--- BEGIN DATASET RECORDS ---
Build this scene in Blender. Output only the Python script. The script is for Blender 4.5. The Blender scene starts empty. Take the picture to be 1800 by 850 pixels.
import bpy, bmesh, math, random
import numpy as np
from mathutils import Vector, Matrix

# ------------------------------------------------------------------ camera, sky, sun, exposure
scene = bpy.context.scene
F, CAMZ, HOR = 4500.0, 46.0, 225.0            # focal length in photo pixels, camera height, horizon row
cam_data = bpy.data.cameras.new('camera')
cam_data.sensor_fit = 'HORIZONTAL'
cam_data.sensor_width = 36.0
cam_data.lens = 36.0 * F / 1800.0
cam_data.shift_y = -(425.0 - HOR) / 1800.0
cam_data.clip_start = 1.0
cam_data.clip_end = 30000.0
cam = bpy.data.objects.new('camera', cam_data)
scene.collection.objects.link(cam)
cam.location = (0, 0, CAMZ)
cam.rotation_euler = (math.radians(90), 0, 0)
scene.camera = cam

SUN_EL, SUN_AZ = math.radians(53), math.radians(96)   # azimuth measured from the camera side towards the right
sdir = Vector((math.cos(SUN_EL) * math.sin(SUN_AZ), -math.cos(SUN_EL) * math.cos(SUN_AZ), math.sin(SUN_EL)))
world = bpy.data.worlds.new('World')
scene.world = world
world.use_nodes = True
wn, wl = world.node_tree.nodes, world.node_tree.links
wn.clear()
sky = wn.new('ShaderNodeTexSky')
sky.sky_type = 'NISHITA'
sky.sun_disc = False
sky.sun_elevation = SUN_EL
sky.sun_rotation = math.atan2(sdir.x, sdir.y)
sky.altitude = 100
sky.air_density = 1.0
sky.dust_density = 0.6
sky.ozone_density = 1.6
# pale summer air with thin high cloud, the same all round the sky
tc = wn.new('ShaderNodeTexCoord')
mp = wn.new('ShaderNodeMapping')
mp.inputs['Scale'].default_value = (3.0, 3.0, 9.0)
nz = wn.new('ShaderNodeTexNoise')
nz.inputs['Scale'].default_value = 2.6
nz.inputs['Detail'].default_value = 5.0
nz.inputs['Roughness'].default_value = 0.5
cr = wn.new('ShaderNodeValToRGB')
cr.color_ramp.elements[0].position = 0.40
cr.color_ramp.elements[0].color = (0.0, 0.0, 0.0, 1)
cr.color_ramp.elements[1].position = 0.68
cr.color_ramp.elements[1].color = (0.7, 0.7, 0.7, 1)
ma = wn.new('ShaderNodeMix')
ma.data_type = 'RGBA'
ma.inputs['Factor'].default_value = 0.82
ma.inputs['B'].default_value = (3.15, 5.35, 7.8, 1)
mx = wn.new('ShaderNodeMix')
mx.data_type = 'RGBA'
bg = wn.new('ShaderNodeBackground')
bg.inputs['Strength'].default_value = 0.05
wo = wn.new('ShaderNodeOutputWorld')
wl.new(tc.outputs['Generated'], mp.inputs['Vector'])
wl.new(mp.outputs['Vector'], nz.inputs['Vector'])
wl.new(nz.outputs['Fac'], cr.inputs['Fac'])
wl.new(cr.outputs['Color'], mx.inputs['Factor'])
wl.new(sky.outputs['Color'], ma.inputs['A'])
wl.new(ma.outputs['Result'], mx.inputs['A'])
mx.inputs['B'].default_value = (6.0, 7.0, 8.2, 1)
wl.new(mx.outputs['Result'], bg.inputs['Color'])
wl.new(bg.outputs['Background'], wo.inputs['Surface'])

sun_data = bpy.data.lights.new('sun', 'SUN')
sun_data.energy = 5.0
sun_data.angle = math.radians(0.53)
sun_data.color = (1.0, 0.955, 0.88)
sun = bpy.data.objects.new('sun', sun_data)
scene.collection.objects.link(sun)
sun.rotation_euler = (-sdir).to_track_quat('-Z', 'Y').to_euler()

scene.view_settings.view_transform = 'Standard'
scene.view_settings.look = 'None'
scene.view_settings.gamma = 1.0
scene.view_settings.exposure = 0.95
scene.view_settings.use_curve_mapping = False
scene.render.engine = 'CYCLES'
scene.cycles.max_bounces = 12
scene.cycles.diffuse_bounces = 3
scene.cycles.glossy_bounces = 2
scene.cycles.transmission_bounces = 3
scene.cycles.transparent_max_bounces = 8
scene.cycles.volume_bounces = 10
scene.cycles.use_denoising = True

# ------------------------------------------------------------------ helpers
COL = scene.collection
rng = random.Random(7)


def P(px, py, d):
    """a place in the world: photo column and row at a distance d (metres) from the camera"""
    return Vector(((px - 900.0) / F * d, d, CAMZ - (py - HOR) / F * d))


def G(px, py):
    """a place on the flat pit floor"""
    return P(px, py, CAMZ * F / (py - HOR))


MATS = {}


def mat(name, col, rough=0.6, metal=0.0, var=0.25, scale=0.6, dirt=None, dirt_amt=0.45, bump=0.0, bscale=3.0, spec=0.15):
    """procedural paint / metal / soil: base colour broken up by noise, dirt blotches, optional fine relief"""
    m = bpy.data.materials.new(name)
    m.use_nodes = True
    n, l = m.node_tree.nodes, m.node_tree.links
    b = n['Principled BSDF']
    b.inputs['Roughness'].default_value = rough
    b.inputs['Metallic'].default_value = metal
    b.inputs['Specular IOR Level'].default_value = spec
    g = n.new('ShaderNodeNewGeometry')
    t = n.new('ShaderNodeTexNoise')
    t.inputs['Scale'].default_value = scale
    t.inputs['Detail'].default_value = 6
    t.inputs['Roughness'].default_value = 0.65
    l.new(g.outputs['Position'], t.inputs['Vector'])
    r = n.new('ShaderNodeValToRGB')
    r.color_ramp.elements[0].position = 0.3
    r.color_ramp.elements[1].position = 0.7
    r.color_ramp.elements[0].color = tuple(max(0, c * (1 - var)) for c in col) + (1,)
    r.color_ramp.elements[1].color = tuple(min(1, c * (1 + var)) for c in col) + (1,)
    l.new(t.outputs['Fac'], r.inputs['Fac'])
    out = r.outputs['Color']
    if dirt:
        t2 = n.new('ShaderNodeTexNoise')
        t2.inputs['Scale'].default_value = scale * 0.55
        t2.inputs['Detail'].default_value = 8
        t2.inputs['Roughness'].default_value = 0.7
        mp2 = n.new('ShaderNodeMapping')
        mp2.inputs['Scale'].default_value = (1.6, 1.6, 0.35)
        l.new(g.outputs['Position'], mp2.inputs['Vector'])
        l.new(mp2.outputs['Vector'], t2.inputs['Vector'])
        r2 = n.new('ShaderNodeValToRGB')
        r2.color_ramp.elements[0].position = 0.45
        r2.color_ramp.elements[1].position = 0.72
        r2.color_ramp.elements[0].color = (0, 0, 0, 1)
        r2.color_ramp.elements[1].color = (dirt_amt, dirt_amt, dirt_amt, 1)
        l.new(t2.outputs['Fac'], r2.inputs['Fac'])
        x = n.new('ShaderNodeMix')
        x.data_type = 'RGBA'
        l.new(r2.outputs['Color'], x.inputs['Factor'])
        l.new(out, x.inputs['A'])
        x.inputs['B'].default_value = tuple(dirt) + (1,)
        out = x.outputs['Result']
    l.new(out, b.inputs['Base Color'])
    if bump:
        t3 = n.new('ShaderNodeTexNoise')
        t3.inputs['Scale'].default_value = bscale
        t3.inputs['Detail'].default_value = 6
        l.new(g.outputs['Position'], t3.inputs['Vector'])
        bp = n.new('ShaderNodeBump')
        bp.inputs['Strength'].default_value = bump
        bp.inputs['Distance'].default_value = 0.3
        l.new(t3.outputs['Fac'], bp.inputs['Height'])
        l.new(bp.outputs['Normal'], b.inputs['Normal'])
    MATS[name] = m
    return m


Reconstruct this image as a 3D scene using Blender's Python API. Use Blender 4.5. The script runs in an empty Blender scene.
--- END DATASET RECORDS ---
● TO BE DONE
From the opening line of the data above through the line that contains "scene.camera = cam", please print each line as it stands and only those lines.

● FINAL RESULT
Build this scene in Blender. Output only the Python script. The script is for Blender 4.5. The Blender scene starts empty. Take the picture to be 1800 by 850 pixels.
import bpy, bmesh, math, random
import numpy as np
from mathutils import Vector, Matrix

# ------------------------------------------------------------------ camera, sky, sun, exposure
scene = bpy.context.scene
F, CAMZ, HOR = 4500.0, 46.0, 225.0            # focal length in photo pixels, camera height, horizon row
cam_data = bpy.data.cameras.new('camera')
cam_data.sensor_fit = 'HORIZONTAL'
cam_data.sensor_width = 36.0
cam_data.lens = 36.0 * F / 1800.0
cam_data.shift_y = -(425.0 - HOR) / 1800.0
cam_data.clip_start = 1.0
cam_data.clip_end = 30000.0
cam = bpy.data.objects.new('camera', cam_data)
scene.collection.objects.link(cam)
cam.location = (0, 0, CAMZ)
cam.rotation_euler = (math.radians(90), 0, 0)
scene.camera = cam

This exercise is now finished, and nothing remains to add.